--- INPUT ---
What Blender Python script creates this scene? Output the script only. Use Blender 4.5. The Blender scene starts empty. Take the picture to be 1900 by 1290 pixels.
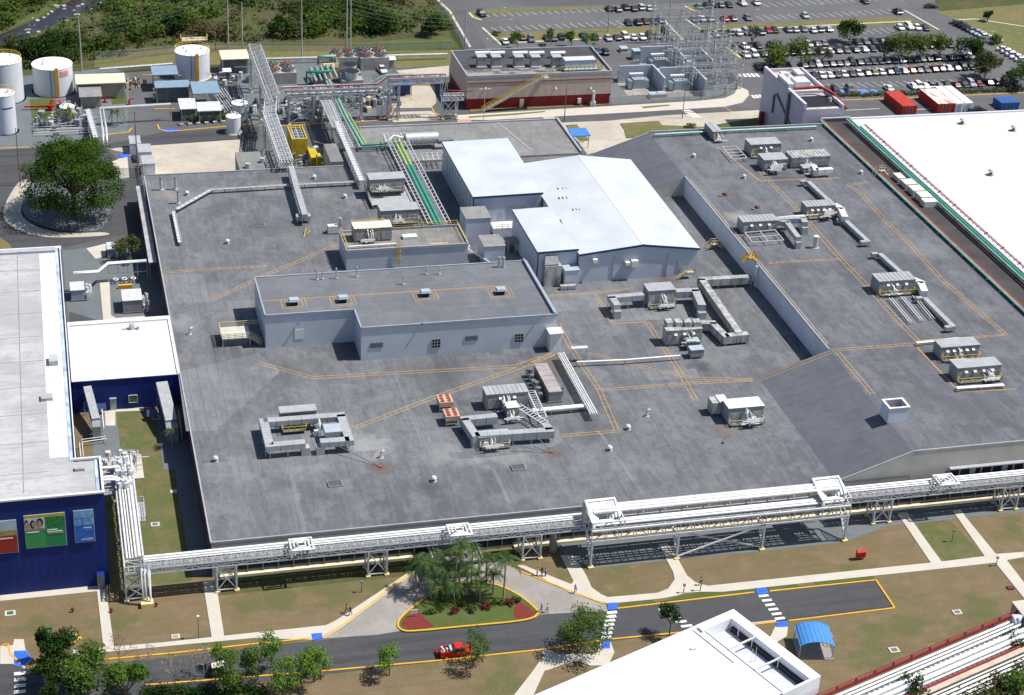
---
--- INPUT ---
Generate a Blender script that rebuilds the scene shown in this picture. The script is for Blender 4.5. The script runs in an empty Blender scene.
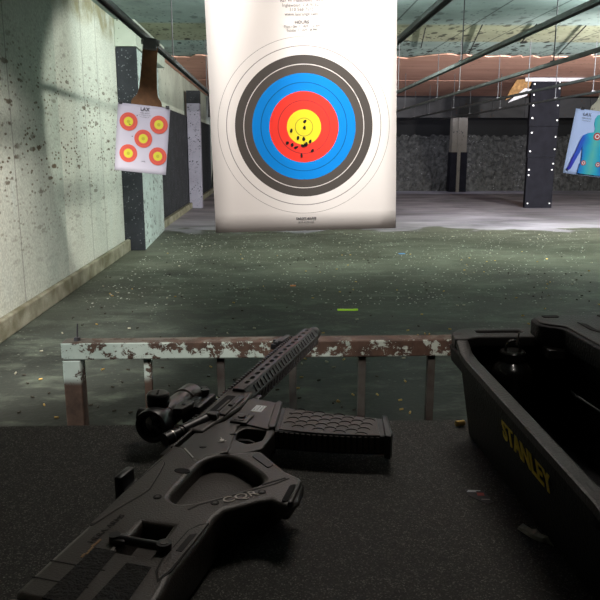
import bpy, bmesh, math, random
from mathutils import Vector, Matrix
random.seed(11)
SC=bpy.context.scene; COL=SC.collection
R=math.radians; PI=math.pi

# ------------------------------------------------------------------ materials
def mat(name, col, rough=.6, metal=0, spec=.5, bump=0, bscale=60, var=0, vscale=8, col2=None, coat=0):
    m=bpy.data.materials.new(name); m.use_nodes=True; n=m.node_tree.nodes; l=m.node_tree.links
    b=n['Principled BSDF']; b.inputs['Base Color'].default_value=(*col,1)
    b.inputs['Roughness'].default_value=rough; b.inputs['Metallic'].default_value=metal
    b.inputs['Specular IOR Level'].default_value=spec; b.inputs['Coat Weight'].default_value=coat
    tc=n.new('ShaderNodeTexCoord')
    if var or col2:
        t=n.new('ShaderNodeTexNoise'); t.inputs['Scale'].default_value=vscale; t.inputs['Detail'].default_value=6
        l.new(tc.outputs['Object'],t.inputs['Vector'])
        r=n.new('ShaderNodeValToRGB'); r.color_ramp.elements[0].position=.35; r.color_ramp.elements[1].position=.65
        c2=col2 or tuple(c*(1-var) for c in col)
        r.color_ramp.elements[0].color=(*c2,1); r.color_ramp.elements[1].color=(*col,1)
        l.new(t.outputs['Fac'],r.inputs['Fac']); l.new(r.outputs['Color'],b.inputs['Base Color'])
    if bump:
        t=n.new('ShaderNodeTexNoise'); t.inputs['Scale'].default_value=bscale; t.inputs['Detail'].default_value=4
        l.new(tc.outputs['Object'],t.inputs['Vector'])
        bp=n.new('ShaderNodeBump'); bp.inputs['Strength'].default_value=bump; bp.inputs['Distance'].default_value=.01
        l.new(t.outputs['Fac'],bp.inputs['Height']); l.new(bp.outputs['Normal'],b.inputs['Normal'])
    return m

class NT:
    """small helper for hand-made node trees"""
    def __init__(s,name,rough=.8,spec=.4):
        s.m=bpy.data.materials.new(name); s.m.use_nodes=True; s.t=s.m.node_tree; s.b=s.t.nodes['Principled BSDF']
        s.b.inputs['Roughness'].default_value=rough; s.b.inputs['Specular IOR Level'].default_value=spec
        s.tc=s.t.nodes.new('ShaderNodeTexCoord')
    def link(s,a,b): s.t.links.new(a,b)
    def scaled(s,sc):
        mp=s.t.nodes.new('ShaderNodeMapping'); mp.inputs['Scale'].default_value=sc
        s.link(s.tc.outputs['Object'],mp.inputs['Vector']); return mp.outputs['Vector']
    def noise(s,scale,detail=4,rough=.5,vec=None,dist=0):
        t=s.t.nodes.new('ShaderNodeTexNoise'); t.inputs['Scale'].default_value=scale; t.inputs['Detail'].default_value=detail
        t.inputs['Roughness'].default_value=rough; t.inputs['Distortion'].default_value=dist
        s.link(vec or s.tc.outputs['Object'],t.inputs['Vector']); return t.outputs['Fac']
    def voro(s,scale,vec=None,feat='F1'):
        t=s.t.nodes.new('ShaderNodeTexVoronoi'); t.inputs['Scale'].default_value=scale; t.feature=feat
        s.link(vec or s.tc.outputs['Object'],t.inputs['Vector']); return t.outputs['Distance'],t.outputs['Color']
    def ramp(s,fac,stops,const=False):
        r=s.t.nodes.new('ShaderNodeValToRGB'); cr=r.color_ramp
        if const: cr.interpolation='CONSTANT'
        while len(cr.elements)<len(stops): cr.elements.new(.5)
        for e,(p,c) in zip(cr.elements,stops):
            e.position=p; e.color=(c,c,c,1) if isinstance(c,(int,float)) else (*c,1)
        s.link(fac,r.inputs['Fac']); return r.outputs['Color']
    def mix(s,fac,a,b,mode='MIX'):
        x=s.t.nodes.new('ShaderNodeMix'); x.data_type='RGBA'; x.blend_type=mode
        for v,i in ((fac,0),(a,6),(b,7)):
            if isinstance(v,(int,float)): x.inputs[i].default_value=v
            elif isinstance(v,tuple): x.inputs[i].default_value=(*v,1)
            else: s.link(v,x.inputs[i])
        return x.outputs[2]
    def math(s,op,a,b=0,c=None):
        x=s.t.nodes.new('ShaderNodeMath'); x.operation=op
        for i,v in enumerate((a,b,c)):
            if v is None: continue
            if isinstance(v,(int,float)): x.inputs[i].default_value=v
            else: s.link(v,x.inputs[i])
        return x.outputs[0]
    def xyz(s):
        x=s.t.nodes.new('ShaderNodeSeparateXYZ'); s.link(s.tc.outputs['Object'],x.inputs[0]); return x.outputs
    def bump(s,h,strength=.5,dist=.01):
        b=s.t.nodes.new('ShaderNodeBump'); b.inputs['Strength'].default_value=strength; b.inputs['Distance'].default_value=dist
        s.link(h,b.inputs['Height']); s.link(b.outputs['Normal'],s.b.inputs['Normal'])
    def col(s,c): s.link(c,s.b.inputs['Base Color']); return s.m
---
**WHAT THE TASK REQUIRES:** Copy only the lines above from the one containing "Generate a Blender" through the one containing "R=math.radians; PI=math.pi", both included. Leave out the pictures.

**FINISHED ANSWER:**
Generate a Blender script that rebuilds the scene shown in this picture. The script is for Blender 4.5. The script runs in an empty Blender scene.
import bpy, bmesh, math, random
from mathutils import Vector, Matrix
random.seed(11)
SC=bpy.context.scene; COL=SC.collection
R=math.radians; PI=math.pi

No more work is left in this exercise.